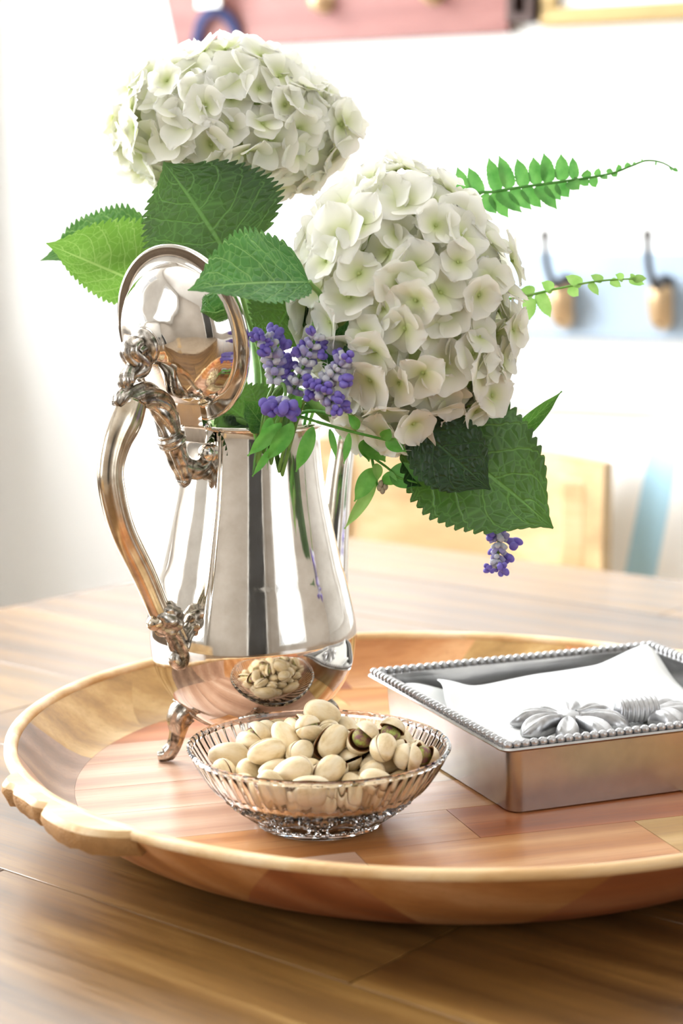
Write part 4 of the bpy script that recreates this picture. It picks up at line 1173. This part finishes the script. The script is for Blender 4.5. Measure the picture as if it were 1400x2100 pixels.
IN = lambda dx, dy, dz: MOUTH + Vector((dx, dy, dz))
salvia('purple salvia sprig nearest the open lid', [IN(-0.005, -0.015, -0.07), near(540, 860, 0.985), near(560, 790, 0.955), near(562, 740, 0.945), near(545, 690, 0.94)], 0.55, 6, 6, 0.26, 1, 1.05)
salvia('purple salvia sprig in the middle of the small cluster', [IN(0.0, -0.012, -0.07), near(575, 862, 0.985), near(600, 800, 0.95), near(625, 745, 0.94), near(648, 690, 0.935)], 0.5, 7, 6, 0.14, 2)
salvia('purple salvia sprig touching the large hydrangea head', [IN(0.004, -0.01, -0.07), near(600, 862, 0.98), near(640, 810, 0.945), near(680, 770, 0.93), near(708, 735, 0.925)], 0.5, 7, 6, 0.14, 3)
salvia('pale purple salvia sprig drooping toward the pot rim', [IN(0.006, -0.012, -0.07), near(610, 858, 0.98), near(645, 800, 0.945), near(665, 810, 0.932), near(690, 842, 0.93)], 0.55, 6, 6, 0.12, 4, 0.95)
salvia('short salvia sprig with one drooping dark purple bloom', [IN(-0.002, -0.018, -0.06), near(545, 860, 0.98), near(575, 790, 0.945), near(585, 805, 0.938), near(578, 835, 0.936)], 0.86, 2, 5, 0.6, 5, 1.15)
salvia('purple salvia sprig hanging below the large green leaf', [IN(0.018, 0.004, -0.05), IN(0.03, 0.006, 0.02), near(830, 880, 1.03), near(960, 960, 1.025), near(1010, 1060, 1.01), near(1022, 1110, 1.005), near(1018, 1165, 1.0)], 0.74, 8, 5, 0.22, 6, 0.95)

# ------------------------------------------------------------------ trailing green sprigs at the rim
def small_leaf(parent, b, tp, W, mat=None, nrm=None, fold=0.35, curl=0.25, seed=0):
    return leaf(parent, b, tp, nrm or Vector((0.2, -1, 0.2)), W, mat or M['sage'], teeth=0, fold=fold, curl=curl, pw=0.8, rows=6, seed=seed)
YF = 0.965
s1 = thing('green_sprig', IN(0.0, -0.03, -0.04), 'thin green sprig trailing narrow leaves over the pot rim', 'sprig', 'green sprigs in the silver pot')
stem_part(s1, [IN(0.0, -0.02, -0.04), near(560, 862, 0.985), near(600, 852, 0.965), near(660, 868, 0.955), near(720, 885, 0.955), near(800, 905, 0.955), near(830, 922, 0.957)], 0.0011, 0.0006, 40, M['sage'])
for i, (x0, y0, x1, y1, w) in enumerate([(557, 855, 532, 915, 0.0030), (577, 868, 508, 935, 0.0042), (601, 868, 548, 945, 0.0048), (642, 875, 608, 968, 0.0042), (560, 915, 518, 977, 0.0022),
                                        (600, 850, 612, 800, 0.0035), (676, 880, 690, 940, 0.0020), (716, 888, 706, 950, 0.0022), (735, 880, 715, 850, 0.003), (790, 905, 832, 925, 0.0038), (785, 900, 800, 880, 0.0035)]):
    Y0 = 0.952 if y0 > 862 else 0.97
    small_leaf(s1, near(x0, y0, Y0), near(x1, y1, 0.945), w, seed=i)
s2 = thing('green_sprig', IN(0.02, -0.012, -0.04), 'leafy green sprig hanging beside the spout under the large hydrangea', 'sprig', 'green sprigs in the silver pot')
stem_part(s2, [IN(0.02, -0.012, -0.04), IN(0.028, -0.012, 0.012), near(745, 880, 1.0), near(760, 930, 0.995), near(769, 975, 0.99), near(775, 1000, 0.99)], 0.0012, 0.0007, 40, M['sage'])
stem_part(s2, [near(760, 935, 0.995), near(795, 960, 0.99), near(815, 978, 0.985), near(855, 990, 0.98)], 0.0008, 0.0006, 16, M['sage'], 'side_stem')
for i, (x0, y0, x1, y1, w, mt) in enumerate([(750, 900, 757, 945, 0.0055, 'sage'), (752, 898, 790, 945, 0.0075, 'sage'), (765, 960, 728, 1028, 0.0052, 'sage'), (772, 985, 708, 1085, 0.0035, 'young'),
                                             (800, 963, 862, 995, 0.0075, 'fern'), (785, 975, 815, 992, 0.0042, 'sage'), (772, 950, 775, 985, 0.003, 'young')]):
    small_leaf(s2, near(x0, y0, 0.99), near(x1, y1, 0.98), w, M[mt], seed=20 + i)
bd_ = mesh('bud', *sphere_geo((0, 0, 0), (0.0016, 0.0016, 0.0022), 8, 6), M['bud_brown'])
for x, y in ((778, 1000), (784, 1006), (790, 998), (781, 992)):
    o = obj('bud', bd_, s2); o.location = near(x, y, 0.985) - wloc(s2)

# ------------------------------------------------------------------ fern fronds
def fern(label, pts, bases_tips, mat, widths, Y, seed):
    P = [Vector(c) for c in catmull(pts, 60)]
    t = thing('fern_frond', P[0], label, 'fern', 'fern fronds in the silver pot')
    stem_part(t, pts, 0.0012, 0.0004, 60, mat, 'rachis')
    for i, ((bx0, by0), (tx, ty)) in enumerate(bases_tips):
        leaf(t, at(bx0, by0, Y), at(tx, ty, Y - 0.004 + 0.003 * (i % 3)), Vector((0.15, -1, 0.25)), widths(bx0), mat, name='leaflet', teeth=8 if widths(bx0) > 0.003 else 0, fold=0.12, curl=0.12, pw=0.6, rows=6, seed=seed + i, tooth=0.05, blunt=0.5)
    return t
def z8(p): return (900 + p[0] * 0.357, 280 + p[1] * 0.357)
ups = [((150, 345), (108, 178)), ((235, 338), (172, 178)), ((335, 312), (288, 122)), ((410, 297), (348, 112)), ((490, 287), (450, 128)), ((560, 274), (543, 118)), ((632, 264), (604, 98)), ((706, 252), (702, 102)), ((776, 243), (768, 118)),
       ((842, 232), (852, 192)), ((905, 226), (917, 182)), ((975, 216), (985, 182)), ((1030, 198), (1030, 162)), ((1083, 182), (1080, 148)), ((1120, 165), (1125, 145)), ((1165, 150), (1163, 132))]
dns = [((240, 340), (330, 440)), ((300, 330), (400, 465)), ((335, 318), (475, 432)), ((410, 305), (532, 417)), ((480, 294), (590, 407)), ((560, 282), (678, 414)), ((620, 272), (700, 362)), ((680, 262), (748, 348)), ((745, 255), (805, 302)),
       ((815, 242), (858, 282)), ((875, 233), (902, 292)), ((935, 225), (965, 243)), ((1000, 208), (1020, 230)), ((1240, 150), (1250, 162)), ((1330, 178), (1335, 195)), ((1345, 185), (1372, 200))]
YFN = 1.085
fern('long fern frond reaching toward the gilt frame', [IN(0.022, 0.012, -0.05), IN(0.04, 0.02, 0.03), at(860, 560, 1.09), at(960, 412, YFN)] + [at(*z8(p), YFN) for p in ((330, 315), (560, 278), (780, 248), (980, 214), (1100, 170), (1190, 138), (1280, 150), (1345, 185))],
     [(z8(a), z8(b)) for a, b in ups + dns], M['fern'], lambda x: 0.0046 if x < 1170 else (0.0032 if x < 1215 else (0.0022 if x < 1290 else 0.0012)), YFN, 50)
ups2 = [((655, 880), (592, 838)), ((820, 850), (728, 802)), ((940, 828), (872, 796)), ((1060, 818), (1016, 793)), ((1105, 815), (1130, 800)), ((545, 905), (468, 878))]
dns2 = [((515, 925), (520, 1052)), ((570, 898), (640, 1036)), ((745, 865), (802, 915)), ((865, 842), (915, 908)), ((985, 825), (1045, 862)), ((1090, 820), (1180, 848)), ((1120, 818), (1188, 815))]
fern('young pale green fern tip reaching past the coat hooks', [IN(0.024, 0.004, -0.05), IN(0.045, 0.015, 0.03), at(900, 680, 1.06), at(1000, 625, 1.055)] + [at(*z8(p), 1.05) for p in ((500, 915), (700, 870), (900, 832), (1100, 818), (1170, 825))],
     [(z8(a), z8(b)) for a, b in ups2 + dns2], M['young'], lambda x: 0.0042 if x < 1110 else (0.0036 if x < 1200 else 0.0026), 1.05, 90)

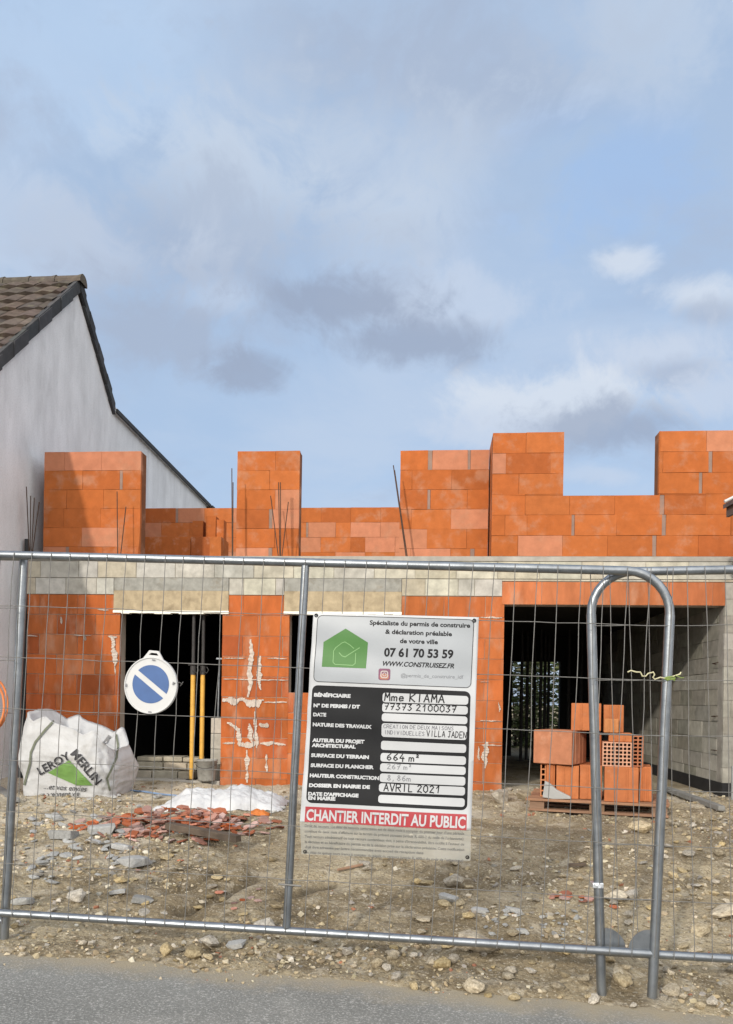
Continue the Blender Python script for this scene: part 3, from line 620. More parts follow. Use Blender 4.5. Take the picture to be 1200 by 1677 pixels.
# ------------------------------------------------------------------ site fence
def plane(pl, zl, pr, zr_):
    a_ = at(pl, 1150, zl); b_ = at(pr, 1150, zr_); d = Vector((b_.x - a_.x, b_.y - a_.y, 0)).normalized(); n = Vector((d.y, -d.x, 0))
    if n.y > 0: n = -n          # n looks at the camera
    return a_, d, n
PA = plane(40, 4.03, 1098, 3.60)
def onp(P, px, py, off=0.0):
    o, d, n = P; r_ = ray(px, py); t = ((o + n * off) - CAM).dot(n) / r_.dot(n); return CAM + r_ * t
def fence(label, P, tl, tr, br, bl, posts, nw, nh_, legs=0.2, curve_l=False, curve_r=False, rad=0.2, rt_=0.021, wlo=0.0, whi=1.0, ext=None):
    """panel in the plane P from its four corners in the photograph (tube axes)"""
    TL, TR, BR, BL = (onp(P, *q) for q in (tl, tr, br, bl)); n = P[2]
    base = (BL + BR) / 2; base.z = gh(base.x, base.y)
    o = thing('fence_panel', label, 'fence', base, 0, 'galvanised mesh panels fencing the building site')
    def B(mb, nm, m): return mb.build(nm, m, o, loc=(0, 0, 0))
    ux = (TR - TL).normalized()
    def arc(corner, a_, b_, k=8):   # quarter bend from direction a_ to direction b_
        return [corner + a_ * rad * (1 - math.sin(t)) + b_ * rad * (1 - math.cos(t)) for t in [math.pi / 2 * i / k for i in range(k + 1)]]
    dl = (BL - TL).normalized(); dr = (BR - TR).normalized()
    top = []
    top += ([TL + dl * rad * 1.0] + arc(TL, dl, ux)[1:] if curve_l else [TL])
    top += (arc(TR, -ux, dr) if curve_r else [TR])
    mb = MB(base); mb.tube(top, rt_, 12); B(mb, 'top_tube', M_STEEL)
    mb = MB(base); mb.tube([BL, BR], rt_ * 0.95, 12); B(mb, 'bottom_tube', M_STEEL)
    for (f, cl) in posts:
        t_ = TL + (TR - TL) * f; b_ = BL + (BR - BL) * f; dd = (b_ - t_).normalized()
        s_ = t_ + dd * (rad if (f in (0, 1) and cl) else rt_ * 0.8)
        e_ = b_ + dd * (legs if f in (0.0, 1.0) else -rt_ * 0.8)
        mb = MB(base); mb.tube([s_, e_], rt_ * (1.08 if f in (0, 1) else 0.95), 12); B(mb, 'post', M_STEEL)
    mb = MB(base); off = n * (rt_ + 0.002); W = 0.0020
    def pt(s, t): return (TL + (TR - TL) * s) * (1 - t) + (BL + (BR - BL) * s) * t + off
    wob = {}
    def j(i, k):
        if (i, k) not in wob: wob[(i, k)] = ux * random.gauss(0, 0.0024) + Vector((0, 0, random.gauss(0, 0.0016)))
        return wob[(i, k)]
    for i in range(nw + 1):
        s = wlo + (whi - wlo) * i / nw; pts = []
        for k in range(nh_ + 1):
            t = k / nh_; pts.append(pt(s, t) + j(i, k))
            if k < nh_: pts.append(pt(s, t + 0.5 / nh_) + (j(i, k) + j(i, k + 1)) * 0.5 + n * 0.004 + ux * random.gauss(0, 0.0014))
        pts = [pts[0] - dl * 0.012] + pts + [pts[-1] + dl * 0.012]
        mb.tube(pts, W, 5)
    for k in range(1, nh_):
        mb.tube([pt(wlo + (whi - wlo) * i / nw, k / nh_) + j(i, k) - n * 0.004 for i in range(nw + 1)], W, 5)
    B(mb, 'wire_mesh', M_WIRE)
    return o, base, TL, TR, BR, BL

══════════

§ PROBLEM TO SOLVE:
Exactly reproduce the run of lines from the start of the listing through the line with "salvia('purple salvia sprig hanging", inclusive; pictures are not copied.

§ REPLY:
Write part 4 of the bpy script that recreates this picture. It picks up at line 1173. This part finishes the script. The script is for Blender 4.5. Measure the picture as if it were 1400x2100 pixels.
IN = lambda dx, dy, dz: MOUTH + Vector((dx, dy, dz))
salvia('purple salvia sprig nearest the open lid', [IN(-0.005, -0.015, -0.07), near(540, 860, 0.985), near(560, 790, 0.955), near(562, 740, 0.945), near(545, 690, 0.94)], 0.55, 6, 6, 0.26, 1, 1.05)
salvia('purple salvia sprig in the middle of the small cluster', [IN(0.0, -0.012, -0.07), near(575, 862, 0.985), near(600, 800, 0.95), near(625, 745, 0.94), near(648, 690, 0.935)], 0.5, 7, 6, 0.14, 2)
salvia('purple salvia sprig touching the large hydrangea head', [IN(0.004, -0.01, -0.07), near(600, 862, 0.98), near(640, 810, 0.945), near(680, 770, 0.93), near(708, 735, 0.925)], 0.5, 7, 6, 0.14, 3)
salvia('pale purple salvia sprig drooping toward the pot rim', [IN(0.006, -0.012, -0.07), near(610, 858, 0.98), near(645, 800, 0.945), near(665, 810, 0.932), near(690, 842, 0.93)], 0.55, 6, 6, 0.12, 4, 0.95)
salvia('short salvia sprig with one drooping dark purple bloom', [IN(-0.002, -0.018, -0.06), near(545, 860, 0.98), near(575, 790, 0.945), near(585, 805, 0.938), near(578, 835, 0.936)], 0.86, 2, 5, 0.6, 5, 1.15)
salvia('purple salvia sprig hanging below the large green leaf', [IN(0.018, 0.004, -0.05), IN(0.03, 0.006, 0.02), near(830, 880, 1.03), near(960, 960, 1.025), near(1010, 1060, 1.01), near(1022, 1110, 1.005), near(1018, 1165, 1.0)], 0.74, 8, 5, 0.22, 6, 0.95)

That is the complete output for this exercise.